Interactive storytelling opposes the “passive” and active experience of a story, preferring the version in which the user, reader, viewer — or whatever we become — is free to wander and to invent. Writers, in this version of storytelling, become architects, responsible for creating the conditions for a story to come to life, rather than directing its action themselves, according to Nancy Bennett, chief creative officer of “entertainment engineers” Two Bit Circus.

The preference for users to be more directly engaged in stories is rooted in an admirable desire to democratize storytelling and to raise everyone’s voice, but the results vary widely. In online journalism, giving readers the chance to offer immediate feedback on a story was a noble impulse, but in practice, the comments section is rarely animated by a spirit of collaboration and creativity. The immersive theater production “Sleep No More,” in which the masked audience is free to explore an expansive “set” and to encounter staged scenes seemingly at random, is often cited as a successful, albeit low-tech, version of the immersive, interactive experience. Yet there is more direction involved in this production than audiences see, and the play-world itself is based on Shakespeare, hardly a futuristic story-architect. It’s hard to see how, without that direction, that story, and that language as its foundation, the experience is much more than a haunted house: fun to explore, but fairly limited as a story. If everyone is at the center of their own story, can that center really hold?

The publishing platform Medium is also underpinned by the democratic goal of giving all its users a voice, and has gone through several iterations in its effort to sustain a community of writers and engaged readers.
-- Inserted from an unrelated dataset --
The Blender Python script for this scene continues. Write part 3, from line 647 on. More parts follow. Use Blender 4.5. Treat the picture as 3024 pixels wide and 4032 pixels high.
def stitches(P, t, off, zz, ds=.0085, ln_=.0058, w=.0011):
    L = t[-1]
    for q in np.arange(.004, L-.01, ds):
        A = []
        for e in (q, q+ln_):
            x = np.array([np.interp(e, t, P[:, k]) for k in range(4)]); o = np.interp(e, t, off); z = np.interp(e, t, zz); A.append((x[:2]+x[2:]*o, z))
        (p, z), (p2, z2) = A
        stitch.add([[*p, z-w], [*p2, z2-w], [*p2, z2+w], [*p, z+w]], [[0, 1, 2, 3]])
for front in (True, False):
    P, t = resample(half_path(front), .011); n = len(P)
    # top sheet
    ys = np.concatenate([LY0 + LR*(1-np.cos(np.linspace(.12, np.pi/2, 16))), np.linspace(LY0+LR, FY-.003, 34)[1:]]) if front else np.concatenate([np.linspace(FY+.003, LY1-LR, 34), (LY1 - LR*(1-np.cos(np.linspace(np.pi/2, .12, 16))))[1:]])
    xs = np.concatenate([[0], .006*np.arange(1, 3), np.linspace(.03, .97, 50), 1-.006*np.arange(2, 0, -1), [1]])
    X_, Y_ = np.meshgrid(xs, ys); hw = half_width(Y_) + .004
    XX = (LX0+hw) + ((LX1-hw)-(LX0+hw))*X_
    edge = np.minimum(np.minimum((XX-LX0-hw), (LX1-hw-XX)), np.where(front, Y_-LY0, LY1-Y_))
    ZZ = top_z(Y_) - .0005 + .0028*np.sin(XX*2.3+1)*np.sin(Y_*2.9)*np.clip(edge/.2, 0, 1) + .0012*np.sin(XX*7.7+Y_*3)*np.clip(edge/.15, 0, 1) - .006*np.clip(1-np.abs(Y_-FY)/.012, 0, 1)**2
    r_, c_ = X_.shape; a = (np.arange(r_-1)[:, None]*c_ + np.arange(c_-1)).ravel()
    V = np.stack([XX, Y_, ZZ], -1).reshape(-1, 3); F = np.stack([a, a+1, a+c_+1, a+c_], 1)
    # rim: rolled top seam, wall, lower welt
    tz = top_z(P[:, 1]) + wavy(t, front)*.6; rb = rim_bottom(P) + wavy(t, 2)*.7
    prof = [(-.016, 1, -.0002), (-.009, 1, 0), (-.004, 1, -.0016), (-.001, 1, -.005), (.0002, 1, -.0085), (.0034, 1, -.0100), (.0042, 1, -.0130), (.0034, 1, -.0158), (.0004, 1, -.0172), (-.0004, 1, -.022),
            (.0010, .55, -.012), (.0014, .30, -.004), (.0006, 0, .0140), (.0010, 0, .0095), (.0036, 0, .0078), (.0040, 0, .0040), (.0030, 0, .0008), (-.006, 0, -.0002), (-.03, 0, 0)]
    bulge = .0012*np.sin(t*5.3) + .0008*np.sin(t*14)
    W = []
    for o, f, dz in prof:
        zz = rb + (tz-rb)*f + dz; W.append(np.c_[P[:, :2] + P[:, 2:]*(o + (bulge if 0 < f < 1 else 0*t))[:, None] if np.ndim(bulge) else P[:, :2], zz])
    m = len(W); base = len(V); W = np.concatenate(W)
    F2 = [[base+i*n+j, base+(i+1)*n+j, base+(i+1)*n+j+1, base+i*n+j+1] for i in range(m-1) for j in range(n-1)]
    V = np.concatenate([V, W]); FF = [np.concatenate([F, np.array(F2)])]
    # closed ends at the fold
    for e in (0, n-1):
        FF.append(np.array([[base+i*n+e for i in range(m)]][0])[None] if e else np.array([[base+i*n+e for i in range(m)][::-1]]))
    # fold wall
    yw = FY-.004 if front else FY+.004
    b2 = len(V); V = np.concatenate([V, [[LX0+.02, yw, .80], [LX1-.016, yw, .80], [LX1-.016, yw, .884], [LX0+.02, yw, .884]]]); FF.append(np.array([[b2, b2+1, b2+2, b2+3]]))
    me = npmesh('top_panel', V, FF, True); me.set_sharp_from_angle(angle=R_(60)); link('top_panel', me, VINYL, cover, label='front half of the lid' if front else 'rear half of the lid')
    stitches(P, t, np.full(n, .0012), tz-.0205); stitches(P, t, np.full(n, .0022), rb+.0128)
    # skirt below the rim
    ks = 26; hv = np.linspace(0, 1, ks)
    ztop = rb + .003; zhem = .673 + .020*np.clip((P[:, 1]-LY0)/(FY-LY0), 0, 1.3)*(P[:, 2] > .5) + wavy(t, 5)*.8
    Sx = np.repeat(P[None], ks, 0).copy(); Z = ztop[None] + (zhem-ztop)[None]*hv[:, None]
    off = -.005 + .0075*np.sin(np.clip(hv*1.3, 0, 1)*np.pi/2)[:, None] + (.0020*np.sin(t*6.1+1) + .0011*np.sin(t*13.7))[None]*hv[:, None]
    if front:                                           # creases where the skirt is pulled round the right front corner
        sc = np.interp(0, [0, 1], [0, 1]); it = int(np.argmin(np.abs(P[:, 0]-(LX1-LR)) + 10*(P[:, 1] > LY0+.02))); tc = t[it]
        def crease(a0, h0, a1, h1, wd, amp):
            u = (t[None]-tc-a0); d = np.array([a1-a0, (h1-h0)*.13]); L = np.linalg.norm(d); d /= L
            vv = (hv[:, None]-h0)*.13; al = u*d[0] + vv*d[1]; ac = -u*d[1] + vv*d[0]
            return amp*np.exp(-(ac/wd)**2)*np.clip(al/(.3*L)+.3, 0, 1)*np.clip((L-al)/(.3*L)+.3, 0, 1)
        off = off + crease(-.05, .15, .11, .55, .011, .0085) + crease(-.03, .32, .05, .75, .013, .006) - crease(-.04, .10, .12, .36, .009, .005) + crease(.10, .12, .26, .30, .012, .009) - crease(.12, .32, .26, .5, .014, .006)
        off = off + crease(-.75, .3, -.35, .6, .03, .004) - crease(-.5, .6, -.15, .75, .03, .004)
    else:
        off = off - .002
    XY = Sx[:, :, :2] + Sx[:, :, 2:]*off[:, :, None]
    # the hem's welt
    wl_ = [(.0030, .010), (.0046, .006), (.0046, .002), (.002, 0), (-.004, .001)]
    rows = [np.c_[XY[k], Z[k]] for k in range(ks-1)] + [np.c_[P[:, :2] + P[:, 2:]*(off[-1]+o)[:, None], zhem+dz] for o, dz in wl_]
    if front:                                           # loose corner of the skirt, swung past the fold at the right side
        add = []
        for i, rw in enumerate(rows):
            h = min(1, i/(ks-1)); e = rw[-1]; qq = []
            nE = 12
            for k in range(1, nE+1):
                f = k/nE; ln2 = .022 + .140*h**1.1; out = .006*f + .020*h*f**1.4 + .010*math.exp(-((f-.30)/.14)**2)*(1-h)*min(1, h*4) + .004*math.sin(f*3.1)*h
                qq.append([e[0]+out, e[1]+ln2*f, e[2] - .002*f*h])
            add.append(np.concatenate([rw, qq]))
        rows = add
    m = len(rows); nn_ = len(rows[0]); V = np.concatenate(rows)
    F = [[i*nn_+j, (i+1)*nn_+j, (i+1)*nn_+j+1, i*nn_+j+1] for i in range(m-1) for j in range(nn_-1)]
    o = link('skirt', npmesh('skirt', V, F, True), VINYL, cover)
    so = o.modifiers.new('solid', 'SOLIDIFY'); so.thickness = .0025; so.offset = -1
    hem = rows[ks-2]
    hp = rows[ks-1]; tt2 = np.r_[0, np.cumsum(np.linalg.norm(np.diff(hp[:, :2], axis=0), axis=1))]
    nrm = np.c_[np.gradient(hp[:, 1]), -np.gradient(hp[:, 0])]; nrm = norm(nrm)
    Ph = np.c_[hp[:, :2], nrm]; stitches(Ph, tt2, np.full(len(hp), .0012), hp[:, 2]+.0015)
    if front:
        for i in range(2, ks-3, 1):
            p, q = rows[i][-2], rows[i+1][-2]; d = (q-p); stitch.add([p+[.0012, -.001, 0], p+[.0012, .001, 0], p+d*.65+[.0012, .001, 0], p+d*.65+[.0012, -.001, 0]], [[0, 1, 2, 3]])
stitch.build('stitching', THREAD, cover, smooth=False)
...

Speaking on a Medium-sponsored panel on “the ever-evolving nature of storytelling,” the writer Carmen Maria Machado, a National Book Award finalist for her collection of short stories “Her Body and Other Parties,” described getting her start writing for websites specializing in genre fiction, which welcomed experimentation with form and structure.

It’s no surprise that the most innovative work in VR storytelling is happening in sci-fi and fantasy movie-making and gaming, genres in which world-building and relatively simple story structures, like the hero’s journey, remain paramount. Traditional literary publishers like Farrar, Straus, and Giroux have tried to make interactive novels work, but successes are rare. Perhaps it’s writers who are unwilling to cede control, to reimagine themselves as architects of story and share creative responsibilities with their readers—or perhaps for readers, “passivity” is not the automatic negative that futurists often assume it to be. Part of the pleasure of immersing oneself in a story, after all, is surrendering control to a writer who will take us somewhere we did not plan to go, or show us things we could not have seen for ourselves.